Recorded data:
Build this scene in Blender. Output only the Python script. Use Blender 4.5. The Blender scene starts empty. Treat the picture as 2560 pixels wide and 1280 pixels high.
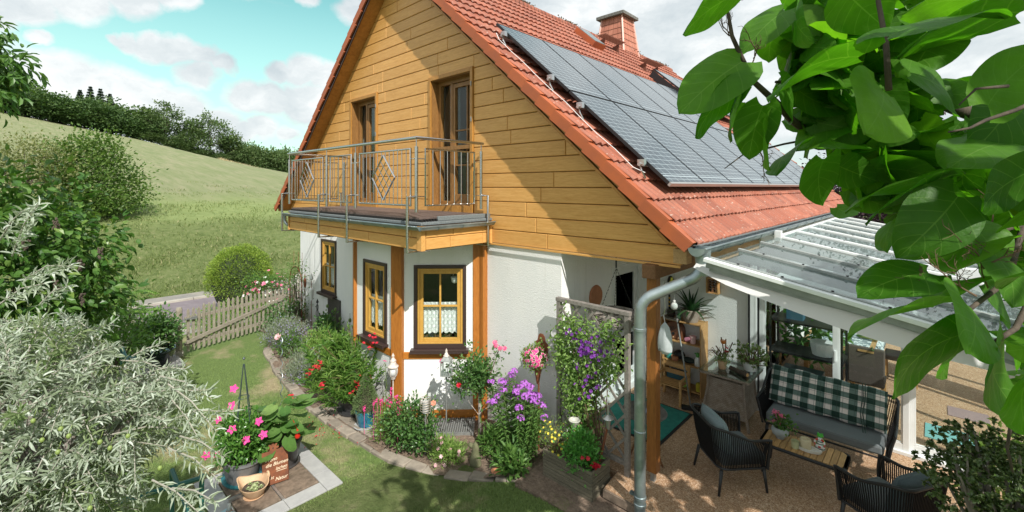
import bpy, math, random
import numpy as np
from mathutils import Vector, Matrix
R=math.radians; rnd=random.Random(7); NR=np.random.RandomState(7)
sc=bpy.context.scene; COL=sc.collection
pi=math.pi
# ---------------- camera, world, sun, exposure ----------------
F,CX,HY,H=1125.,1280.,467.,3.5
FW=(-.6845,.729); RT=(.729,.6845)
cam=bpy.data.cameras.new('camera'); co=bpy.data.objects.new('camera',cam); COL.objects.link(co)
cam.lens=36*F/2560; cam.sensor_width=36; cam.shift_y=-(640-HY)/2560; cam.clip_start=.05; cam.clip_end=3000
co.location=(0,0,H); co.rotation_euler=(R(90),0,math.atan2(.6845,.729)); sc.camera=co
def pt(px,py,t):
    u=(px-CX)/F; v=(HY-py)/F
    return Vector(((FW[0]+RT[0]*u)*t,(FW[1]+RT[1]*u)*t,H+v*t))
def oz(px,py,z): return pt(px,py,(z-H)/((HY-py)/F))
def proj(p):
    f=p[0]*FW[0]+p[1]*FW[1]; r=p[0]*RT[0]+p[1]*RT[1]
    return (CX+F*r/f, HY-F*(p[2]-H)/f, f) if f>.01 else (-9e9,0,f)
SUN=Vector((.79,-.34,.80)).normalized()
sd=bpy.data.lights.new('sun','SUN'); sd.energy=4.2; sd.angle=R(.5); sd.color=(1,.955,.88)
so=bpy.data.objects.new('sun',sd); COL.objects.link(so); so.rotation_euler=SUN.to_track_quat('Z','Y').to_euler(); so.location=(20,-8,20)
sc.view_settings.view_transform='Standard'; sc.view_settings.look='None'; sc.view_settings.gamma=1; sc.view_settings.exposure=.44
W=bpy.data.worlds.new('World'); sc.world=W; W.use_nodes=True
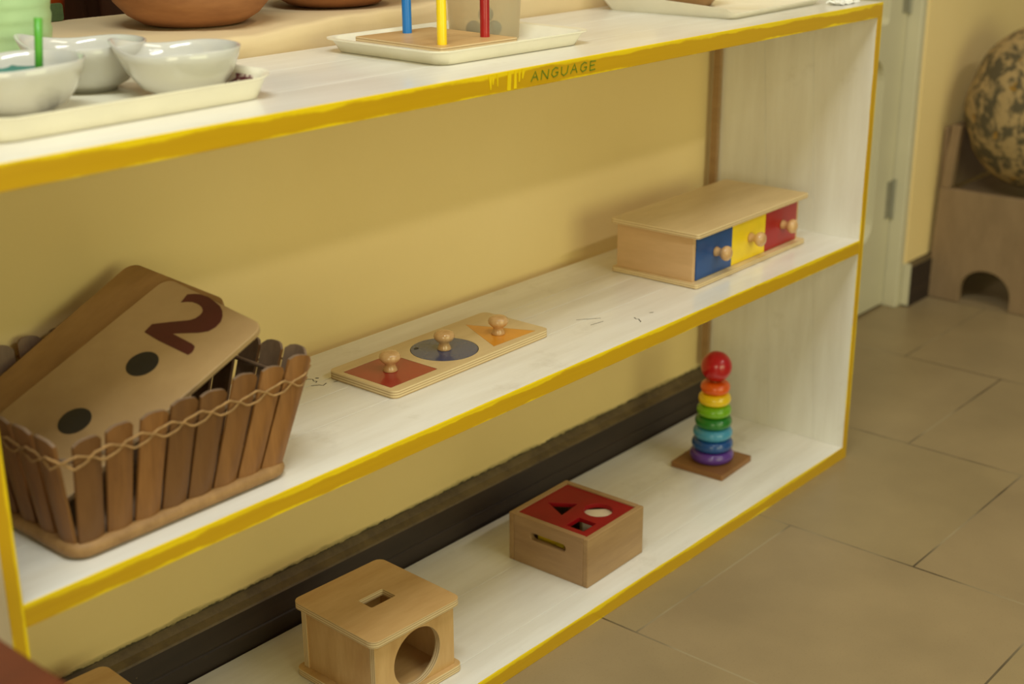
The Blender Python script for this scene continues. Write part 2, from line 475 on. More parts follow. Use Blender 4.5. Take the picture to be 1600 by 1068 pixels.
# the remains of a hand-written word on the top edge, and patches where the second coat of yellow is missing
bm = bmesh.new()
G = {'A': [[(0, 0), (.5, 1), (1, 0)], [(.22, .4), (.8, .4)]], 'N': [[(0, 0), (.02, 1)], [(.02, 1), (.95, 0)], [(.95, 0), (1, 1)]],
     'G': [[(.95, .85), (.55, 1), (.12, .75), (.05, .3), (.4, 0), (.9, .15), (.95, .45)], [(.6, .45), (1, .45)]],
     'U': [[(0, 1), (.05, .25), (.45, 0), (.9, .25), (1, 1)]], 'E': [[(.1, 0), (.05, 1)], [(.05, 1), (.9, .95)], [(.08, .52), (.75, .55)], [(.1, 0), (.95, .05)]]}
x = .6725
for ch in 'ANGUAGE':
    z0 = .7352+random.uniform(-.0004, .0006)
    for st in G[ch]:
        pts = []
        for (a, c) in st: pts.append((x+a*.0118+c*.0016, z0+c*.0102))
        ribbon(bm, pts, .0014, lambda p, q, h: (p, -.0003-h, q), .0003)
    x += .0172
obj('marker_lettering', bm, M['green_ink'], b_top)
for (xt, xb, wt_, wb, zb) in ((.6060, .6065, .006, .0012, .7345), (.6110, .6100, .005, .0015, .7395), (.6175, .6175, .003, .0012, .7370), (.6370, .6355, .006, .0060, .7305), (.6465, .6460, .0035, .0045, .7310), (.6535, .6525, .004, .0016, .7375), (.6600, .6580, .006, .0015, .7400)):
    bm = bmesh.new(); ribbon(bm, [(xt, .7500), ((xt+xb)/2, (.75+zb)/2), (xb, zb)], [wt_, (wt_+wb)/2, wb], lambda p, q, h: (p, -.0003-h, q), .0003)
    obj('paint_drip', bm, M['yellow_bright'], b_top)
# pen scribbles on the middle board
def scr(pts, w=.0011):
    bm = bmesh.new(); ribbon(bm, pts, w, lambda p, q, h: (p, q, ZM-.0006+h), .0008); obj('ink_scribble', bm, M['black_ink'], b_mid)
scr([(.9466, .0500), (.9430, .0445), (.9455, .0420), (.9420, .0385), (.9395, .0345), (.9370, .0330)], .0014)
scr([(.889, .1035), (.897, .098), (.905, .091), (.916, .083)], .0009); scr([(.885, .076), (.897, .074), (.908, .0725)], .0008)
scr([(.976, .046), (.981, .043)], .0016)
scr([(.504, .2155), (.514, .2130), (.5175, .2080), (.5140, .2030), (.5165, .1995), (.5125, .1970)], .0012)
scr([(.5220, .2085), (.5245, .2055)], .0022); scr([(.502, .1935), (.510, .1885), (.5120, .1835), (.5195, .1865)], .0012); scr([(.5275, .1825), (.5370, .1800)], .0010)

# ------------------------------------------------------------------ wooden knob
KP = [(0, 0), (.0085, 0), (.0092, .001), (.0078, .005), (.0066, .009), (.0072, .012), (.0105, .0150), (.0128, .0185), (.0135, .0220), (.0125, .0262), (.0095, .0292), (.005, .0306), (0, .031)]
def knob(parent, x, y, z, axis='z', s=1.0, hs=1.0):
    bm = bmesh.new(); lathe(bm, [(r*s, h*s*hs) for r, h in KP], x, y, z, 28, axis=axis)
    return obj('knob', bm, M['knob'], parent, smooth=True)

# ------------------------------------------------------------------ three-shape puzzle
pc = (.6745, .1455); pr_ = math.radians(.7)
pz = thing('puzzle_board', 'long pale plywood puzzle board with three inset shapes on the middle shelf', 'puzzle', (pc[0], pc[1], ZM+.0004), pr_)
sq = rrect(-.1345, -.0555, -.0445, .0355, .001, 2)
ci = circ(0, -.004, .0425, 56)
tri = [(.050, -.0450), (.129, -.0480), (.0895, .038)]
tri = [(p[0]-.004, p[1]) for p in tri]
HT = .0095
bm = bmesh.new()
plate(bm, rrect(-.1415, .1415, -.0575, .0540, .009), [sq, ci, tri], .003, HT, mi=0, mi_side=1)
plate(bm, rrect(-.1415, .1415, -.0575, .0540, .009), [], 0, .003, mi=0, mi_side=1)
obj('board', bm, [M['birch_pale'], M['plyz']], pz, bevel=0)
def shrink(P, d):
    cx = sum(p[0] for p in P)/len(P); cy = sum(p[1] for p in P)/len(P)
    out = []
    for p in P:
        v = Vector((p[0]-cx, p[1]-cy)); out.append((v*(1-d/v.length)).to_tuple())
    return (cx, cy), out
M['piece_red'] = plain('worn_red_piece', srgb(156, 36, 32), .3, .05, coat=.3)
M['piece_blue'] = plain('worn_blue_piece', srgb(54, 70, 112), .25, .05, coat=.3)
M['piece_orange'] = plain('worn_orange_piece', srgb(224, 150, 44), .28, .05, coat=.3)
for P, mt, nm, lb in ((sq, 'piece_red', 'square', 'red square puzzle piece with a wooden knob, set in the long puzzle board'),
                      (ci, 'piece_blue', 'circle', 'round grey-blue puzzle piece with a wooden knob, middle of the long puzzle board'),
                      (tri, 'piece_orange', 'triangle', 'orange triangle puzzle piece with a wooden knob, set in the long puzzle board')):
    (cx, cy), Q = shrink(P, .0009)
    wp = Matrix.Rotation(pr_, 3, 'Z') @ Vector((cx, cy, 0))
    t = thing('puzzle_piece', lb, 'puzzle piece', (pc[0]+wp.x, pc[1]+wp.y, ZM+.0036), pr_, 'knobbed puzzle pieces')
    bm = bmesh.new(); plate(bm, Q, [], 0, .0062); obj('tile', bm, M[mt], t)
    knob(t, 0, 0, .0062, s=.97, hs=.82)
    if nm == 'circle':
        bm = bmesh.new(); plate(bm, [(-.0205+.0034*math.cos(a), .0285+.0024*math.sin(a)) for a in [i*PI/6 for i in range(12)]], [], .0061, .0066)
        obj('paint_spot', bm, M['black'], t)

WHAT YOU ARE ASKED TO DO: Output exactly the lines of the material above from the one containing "The Blender Python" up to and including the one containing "scr([(.5220, .2085), (.5245, .2055)], .0022);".

EXERCISE ANSWER:
The Blender Python script for this scene continues. Write part 2, from line 475 on. More parts follow. Use Blender 4.5. Take the picture to be 1600 by 1068 pixels.
# the remains of a hand-written word on the top edge, and patches where the second coat of yellow is missing
bm = bmesh.new()
G = {'A': [[(0, 0), (.5, 1), (1, 0)], [(.22, .4), (.8, .4)]], 'N': [[(0, 0), (.02, 1)], [(.02, 1), (.95, 0)], [(.95, 0), (1, 1)]],
     'G': [[(.95, .85), (.55, 1), (.12, .75), (.05, .3), (.4, 0), (.9, .15), (.95, .45)], [(.6, .45), (1, .45)]],
     'U': [[(0, 1), (.05, .25), (.45, 0), (.9, .25), (1, 1)]], 'E': [[(.1, 0), (.05, 1)], [(.05, 1), (.9, .95)], [(.08, .52), (.75, .55)], [(.1, 0), (.95, .05)]]}
x = .6725
for ch in 'ANGUAGE':
    z0 = .7352+random.uniform(-.0004, .0006)
    for st in G[ch]:
        pts = []
        for (a, c) in st: pts.append((x+a*.0118+c*.0016, z0+c*.0102))
        ribbon(bm, pts, .0014, lambda p, q, h: (p, -.0003-h, q), .0003)
    x += .0172
obj('marker_lettering', bm, M['green_ink'], b_top)
for (xt, xb, wt_, wb, zb) in ((.6060, .6065, .006, .0012, .7345), (.6110, .6100, .005, .0015, .7395), (.6175, .6175, .003, .0012, .7370), (.6370, .6355, .006, .0060, .7305), (.6465, .6460, .0035, .0045, .7310), (.6535, .6525, .004, .0016, .7375), (.6600, .6580, .006, .0015, .7400)):
    bm = bmesh.new(); ribbon(bm, [(xt, .7500), ((xt+xb)/2, (.75+zb)/2), (xb, zb)], [wt_, (wt_+wb)/2, wb], lambda p, q, h: (p, -.0003-h, q), .0003)
    obj('paint_drip', bm, M['yellow_bright'], b_top)
# pen scribbles on the middle board
def scr(pts, w=.0011):
    bm = bmesh.new(); ribbon(bm, pts, w, lambda p, q, h: (p, q, ZM-.0006+h), .0008); obj('ink_scribble', bm, M['black_ink'], b_mid)
scr([(.9466, .0500), (.9430, .0445), (.9455, .0420), (.9420, .0385), (.9395, .0345), (.9370, .0330)], .0014)
scr([(.889, .1035), (.897, .098), (.905, .091), (.916, .083)], .0009); scr([(.885, .076), (.897, .074), (.908, .0725)], .0008)
scr([(.976, .046), (.981, .043)], .0016)
scr([(.504, .2155), (.514, .2130), (.5175, .2080), (.5140, .2030), (.5165, .1995), (.5125, .1970)], .0012)
scr([(.5220, .2085), (.5245, .2055)], .0022); scr([(.502, .1935), (.510, .1885), (.5120, .1835), (.5195, .1865)], .0012); scr([(.5275, .1825), (.5370, .1800)], .0010)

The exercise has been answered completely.